Why you need to discuss this here ? We know all information are snapshot.

> We also don't want to
> virtualize every single global resource state interface, it would be never
> ending.
>
Just doing one by one. It will end.

> Applications that administer memory cgroups or cpusets can get this
> information very easily, each application within those memory cgroups or
> cpusets does not need it and should not rely on it: it provides no
> guarantee about future usage nor notifies the application when the amount
> of free memory changes.

If so, the admin should have know-how to get the information from the inside
of the container. If container is well-isolated, he'll need some
trick to get its own cgroup information from the inside of containers.
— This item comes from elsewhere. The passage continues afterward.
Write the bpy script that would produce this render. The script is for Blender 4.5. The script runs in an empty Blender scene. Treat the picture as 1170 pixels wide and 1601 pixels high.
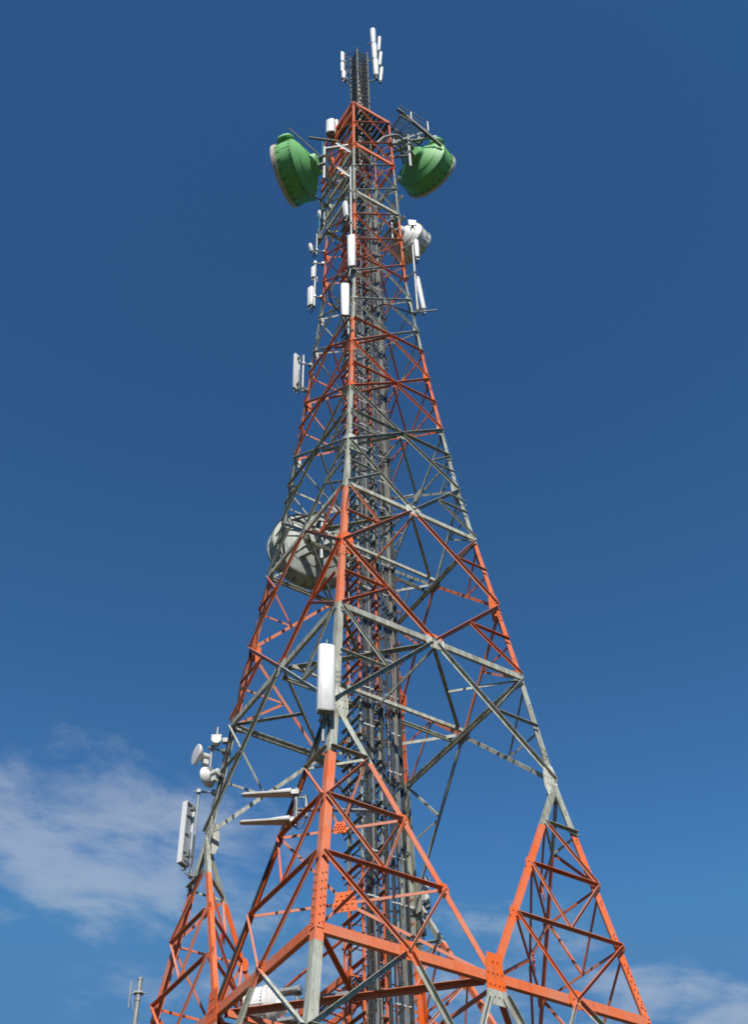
import bpy, bmesh, math, random
from mathutils import Vector as V, Matrix

random.seed(7)
S = bpy.context.scene
C = S.collection
PI = math.pi

# ------------------------------------------------------------------ camera model
H0 = 1.6                                   # eye height
CAM = V((0.0, -30.0, H0))
FPX, PITCH, ROLL, YAW, PSI = 2002.523, 0.81446, -0.028756, 0.004729, -0.2111
PW, PH = 1170.0, 1601.0
_fw = V((math.sin(YAW) * math.cos(PITCH), math.cos(YAW) * math.cos(PITCH), math.sin(PITCH)))
_r = V((math.cos(YAW), -math.sin(YAW), 0))
_u = _r.cross(_fw)
CR = _r * math.cos(ROLL) + _u * math.sin(ROLL)
CU = -_r * math.sin(ROLL) + _u * math.cos(ROLL)
CF = _fw


def project(p):
    d = p - CAM
    c = d.dot(CF)
    return PW / 2 + FPX * d.dot(CR) / c, PH / 2 - FPX * d.dot(CU) / c


def at(px, py, Y):
    """the world point on the vertical plane y = Y seen at a photograph pixel"""
    d = CF + CR * ((px - PW / 2) / FPX) - CU * ((py - PH / 2) / FPX)
    return CAM + d * ((Y - CAM.y) / d.y)


def zat(x, y, py):
    """height on the vertical line (x, y) seen at picture row py"""
    a, b = -1.0, 90.0
    for _ in range(50):
        m = (a + b) / 2
        if project(V((x, y, m)))[1] > py:
            a = m
        else:
            b = m
    return (a + b) / 2


# ------------------------------------------------------------------ tower layout
T0 = PSI + PI / 4
E1 = V((math.cos(T0), math.sin(T0), 0))    # near corner -> right corner
E2 = V((-math.sin(T0), math.cos(T0), 0))   # near corner -> left corner
UP = V((0, 0, 1))
LV = {'B1': 13.123, 'n1': 19.911, 'B2': 23.606, 'n2': 26.507, 'B3': 29.547, 'n3': 32.028, 'B4': 33.795, 'n4': 35.322,
      'B5': 36.903, 'n5': 38.424, 'B6': 40.133, 'n6': 41.589, 'B7': 42.75, 'n7': 43.848, 'B8': 45.287, 'n8': 46.489,
      'n9': 48.55, 'n10': 50.647, 'n11': 52.95, 'n12': 55.199, 'n13': 57.4, 'top': 59.542, 'n0': -1.2}
LV = {k: v + H0 for k, v in LV.items()}
KN = [(-2.0, 9.31), (13.123, 6.289), (19.911, 4.935), (23.606, 4.419), (32.028, 3.115), (38.424, 2.422), (45.287, 1.806), (59.542, 1.507)]
KN = [(a + H0, b) for a, b in KN]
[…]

Hmm....maybe need to mount cgroup in the container (again) and get an access to cgroup
hierarchy and find the cgroup it belongs to......if it's allowed. I don't want to allow
it and disable it with capability or some other check. Another idea is to exchange
information by some network connection with daemon in root cgroup, like qemu-ga.
And free, top, ....misc applications should support it. It doesn't seem easy.

It may be better to think of supporting yet another FUSE procfs, which will work
with libvirt in userland if having it in the kernel is complicated.